The business model of the UCOWS solution was designed based on the SaaS model, which lets China Telecom leverage its NB-IoT networks, sales channels, and customer service capabilities to the fullest extent. The operator has been able to bypass the pipes and platforms stage and move straight to selling services, shifting from an industry bystander to an industry leader that can pull in four to five times more revenue than is yielded by the dumb pipe model.

This model also lets the telco also build its own ecosystem, providing a foundation for future applications such as food traceability.

Market outlook

Thanks to its excellent technological solution and business model design, UCOWS has met with strong market demand. In August 2017, China Telecom's Ningxia subsidiary signed a contract with Ningxia Shangling Animal Husbandry for 50,000 sets. Then in September, China Telecom's deputy general manager signed contracts with animal husbandry companies from five provinces and autonomous regions − Inner Mongolia, Shandong, Shaanxi, Liaoning and Ningxia − for China Telecom to supply a total of 1.26 million product units. It’s also caught the attention of operators in the Asia Pacific and Latin America regions, where China Telecom is already carrying out pilots.

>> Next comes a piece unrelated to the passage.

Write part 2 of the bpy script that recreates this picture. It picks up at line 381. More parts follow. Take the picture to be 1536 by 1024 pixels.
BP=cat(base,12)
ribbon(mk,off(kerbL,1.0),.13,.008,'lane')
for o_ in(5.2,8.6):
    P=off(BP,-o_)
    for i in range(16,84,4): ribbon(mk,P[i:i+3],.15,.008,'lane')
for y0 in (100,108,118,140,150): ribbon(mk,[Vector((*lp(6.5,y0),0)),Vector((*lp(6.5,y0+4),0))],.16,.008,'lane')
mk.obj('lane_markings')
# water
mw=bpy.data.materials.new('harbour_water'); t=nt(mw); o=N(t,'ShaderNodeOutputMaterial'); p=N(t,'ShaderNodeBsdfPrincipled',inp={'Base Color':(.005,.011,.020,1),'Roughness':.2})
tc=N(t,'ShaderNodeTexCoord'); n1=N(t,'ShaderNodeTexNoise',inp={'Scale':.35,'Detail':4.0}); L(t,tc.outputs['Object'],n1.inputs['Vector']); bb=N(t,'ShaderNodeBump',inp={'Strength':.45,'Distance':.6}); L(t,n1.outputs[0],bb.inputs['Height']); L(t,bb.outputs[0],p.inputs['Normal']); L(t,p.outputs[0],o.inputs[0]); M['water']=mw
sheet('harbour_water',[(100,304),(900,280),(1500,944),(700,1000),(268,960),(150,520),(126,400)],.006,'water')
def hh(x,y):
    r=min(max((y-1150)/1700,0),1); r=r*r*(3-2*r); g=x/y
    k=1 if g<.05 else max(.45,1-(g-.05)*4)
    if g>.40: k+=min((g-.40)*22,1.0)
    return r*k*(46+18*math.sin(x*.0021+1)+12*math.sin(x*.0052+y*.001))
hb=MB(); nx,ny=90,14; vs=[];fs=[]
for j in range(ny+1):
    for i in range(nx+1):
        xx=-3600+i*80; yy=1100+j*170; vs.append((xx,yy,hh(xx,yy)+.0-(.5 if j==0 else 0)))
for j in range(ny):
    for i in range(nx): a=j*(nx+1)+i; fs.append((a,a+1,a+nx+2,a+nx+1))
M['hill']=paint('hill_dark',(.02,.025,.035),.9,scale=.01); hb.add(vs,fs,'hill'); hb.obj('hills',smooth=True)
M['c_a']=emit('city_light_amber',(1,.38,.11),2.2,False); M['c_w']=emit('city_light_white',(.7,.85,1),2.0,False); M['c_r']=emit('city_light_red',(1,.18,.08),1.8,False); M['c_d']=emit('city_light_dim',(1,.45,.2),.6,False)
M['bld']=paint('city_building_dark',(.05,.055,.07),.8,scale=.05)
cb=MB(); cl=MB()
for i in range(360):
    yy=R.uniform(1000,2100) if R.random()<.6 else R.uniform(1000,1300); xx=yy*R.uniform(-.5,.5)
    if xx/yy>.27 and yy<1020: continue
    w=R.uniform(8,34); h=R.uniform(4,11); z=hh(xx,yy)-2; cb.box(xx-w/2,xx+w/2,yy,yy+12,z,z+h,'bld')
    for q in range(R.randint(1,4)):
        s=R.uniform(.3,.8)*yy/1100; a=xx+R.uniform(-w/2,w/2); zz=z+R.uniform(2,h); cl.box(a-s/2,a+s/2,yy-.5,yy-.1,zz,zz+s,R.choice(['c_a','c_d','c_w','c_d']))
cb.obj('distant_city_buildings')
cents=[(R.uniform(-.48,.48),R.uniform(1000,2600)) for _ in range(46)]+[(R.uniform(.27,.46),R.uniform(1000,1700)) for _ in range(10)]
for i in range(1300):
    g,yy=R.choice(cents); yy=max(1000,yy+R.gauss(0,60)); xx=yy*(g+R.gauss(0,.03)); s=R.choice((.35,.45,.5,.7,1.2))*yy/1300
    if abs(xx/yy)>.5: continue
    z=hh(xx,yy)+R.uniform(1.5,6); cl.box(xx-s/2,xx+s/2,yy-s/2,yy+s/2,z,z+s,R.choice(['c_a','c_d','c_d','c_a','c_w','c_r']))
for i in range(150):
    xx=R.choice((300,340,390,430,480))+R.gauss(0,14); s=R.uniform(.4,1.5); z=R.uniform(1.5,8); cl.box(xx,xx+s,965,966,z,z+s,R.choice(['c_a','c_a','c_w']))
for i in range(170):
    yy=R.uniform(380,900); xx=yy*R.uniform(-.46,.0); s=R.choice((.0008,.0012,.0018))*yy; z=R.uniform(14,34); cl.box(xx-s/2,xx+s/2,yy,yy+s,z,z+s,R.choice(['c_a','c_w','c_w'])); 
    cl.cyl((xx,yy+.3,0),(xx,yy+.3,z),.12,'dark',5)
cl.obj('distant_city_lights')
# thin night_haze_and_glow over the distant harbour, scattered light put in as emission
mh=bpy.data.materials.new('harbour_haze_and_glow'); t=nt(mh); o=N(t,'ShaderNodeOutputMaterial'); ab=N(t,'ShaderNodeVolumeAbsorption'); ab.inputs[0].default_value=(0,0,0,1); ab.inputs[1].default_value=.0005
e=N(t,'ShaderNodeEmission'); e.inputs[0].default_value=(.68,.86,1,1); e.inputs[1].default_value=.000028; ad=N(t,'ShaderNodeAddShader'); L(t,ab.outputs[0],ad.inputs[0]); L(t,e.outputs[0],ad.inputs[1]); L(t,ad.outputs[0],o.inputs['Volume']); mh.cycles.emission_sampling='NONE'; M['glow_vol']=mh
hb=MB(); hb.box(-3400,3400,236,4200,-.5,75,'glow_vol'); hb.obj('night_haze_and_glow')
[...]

The solution isn’t limited to cows – it can be applied to cattle, donkeys, horses, sheep, and pigs, all of which have a demand for technology to monitor animal health, physiology cycles, location, and other types of data, so as to shorten time between breeding and increase breeding efficiency. According to conservative estimates, demand will be there for 300 to 500 million connected animals by 2020. Optimistic predictions put this figure in excess of 1 billion.

By applying ICT technologies such as NB-IoT to connect animals, the livestock industry will be able to completely transform and approach breeding in a much more scientific way. IoT will increase industry profits, reduce drug use, increase the well-being of animals, and increase the quality of livestock products.